I agree - Using Maslow’s Hierarchy of Needs as a foundation for social structures is perhaps less risky than using Murray’s System of Needs (in a real world AGI context, that is). In a game specifically, I think you would get more intricate interactions than if you based it on any other type of social structure due to the nature of the relationships that would arise out of having dynamic behaviours interplaying, such as the need for safety, esteem and self-actualisation.

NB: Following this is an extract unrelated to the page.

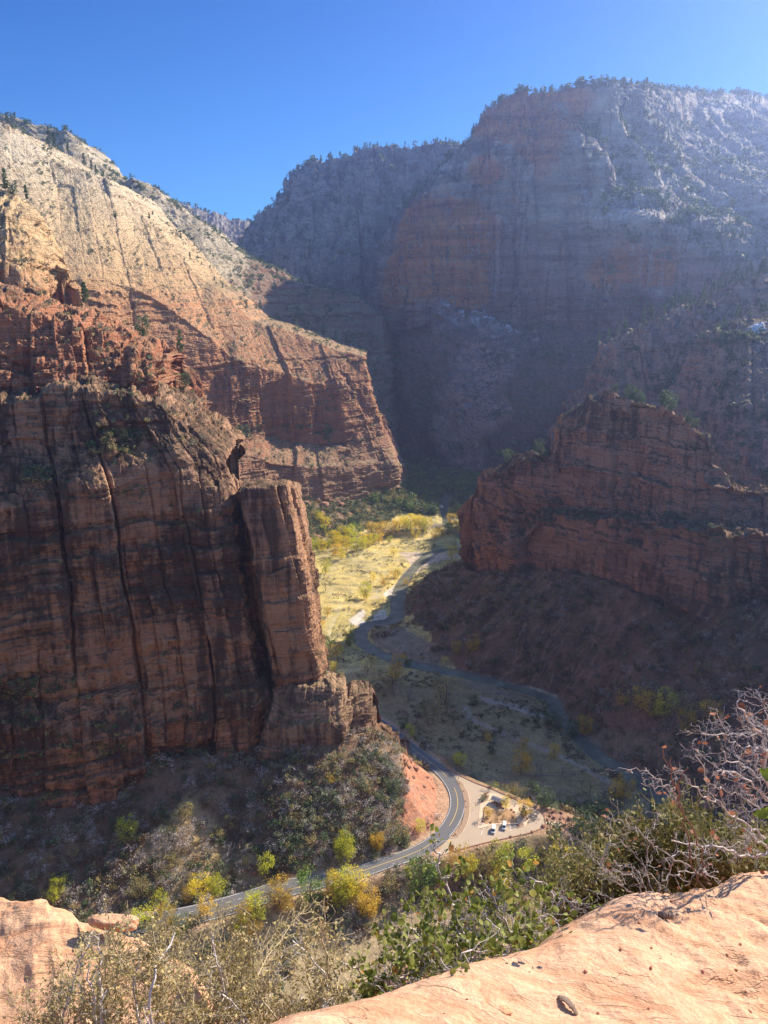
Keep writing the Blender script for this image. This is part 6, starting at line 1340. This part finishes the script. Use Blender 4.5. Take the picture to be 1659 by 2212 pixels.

It would be pretty interesting to have a game where the overarching goal of an AI was purely hedonistic though.


I was thinking more of a survival type needs, where they purely want water/food and if anything prevents that they’ll simply move to the next town.

Every NPC and Player I figured would be unkillable unless specifically executed while down, that way NPCs can’t just lose their progress in learning the locations of towns etc


On intelligence focused more on survival, and visible behaviours, I’d suggest the following:


  • is seen to go and try and get things it needs, e.g. water, when it is important only: i.e. no forward planning or stockpiling.
  • takes direct routes, with little deviation or consideration of other factors (e.g. threats, terrain).
  • responds to nearest interactions only, usually as an individual.

More advanced

  • Some understanding of competition, so doesn’t always go to nearest source.
  • Happiness is partly a function of isolation/community (e.g. distance from certain types of other entity), promoting different densities in different entity types.
  • Having to wait, or discovering something has run out, evolves the behaviours and limits for future (e.g. new sources sought before one runs out, esp. if the world can broadcast resource levels for a water supply etc).

My question to you - to help us advise - would be: what are these intelligence characteristics/character interactions seeking to add for the player experience, that makes your idea more fun/more meaningful than other games?